--- Written problem ---
Repeat the lines of the data that follow, please, starting at the first and stopping after the one with "COL = SC.collection".

--- Supplied data ---
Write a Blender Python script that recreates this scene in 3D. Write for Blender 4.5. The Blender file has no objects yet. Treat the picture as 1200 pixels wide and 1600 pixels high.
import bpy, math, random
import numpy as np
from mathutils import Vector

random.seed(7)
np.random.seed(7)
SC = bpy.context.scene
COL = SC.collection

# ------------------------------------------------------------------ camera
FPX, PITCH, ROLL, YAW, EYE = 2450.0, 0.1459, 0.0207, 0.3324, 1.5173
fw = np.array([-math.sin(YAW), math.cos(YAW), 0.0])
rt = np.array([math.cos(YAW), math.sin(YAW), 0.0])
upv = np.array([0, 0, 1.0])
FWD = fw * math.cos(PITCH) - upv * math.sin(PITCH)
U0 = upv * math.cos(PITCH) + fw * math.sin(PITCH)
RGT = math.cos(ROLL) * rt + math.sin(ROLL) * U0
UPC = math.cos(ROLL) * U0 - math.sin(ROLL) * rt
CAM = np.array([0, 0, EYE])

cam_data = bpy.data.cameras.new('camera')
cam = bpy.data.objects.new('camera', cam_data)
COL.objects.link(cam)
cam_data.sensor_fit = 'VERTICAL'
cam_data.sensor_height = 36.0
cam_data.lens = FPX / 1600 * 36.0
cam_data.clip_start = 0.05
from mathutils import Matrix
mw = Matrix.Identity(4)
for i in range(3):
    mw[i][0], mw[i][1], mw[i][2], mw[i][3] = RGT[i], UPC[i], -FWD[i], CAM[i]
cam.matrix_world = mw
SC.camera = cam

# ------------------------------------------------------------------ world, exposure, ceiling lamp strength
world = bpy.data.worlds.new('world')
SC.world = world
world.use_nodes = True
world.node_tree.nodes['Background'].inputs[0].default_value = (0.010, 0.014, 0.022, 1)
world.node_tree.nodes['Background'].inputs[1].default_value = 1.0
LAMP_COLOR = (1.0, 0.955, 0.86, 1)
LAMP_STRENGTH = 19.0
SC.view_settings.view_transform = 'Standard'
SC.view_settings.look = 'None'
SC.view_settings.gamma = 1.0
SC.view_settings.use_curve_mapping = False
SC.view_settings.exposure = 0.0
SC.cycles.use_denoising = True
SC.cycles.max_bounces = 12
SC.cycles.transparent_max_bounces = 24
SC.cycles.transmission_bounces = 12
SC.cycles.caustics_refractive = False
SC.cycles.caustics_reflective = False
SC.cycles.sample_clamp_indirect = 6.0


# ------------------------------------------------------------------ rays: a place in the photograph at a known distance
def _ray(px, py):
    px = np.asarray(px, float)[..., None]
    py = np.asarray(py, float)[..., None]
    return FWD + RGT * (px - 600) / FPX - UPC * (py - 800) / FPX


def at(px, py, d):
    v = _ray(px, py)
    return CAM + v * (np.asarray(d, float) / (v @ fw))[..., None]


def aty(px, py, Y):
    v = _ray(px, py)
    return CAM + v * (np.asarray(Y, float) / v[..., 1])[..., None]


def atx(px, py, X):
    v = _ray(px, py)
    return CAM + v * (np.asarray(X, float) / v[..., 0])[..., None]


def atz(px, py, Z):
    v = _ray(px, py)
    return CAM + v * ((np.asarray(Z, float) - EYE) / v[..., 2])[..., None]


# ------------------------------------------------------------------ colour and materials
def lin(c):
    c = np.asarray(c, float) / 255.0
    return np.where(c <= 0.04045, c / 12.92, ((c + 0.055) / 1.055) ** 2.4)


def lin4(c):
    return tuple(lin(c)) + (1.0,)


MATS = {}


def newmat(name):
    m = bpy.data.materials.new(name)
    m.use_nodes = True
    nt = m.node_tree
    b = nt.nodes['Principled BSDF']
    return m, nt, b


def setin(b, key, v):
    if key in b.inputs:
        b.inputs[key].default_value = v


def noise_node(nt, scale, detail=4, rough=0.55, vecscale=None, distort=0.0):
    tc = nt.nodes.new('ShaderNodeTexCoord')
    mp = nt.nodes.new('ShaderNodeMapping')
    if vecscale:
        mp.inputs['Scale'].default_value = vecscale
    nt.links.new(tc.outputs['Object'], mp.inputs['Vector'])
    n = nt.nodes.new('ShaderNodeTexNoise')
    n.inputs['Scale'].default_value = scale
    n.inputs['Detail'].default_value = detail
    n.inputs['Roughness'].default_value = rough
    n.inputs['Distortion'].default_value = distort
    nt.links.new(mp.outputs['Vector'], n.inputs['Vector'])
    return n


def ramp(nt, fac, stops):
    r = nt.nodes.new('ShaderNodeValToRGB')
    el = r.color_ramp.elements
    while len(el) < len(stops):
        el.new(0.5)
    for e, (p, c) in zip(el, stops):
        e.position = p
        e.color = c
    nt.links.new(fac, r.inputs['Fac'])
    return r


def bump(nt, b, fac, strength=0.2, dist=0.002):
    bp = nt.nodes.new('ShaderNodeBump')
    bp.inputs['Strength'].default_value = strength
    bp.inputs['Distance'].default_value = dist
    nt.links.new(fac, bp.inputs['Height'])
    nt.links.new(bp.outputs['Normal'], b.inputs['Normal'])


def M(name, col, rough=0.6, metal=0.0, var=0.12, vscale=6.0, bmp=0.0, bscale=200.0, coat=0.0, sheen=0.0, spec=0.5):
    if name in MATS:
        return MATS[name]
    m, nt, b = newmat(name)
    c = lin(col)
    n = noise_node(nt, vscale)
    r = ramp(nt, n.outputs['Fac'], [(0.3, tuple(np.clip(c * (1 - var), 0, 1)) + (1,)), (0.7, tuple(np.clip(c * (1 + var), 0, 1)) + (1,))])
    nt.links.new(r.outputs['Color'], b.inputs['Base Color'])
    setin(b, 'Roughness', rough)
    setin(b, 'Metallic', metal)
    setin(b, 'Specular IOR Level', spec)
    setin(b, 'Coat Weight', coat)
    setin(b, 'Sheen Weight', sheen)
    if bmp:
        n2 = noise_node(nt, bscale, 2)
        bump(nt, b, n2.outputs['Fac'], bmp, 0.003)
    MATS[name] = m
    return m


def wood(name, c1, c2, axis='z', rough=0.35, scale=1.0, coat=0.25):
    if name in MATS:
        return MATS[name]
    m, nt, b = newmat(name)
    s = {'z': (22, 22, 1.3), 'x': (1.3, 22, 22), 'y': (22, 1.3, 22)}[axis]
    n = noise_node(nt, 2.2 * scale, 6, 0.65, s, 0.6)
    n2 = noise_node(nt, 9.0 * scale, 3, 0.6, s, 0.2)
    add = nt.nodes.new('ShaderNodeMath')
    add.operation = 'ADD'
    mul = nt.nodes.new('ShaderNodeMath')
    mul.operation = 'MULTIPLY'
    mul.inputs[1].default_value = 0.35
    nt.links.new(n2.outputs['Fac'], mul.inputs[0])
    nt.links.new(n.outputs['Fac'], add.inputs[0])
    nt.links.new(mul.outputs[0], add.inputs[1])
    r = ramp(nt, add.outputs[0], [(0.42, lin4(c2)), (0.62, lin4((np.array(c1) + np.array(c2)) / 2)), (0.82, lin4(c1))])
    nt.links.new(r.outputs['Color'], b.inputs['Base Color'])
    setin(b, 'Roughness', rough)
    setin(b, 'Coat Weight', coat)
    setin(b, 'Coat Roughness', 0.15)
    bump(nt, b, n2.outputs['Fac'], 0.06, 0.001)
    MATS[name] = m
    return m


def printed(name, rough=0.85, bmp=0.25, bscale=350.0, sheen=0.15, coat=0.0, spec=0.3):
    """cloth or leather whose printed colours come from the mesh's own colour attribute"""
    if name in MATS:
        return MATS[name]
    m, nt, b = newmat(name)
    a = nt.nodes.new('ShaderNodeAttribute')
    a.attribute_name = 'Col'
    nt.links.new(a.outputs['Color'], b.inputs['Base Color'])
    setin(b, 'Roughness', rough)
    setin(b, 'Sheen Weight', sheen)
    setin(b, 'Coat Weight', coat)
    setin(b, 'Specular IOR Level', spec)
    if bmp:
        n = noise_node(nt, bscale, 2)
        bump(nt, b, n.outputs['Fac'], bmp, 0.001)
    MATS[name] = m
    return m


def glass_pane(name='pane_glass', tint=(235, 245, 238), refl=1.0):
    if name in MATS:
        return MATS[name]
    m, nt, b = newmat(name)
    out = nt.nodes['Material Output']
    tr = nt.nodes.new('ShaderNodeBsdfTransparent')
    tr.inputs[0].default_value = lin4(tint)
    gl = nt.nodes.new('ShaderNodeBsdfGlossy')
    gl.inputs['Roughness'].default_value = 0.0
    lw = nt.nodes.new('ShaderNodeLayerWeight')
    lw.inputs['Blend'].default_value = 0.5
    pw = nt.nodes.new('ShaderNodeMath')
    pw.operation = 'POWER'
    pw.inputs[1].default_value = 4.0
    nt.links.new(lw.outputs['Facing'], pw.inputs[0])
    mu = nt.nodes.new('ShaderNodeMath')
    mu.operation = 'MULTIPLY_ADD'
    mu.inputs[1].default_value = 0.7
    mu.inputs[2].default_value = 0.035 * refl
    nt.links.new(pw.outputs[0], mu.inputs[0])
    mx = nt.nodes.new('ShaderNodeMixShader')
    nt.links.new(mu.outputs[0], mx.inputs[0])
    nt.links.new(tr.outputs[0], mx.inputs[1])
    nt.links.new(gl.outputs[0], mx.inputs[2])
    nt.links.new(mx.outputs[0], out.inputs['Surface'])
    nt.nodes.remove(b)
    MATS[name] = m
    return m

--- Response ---
Write a Blender Python script that recreates this scene in 3D. Write for Blender 4.5. The Blender file has no objects yet. Treat the picture as 1200 pixels wide and 1600 pixels high.
import bpy, math, random
import numpy as np
from mathutils import Vector

random.seed(7)
np.random.seed(7)
SC = bpy.context.scene
COL = SC.collection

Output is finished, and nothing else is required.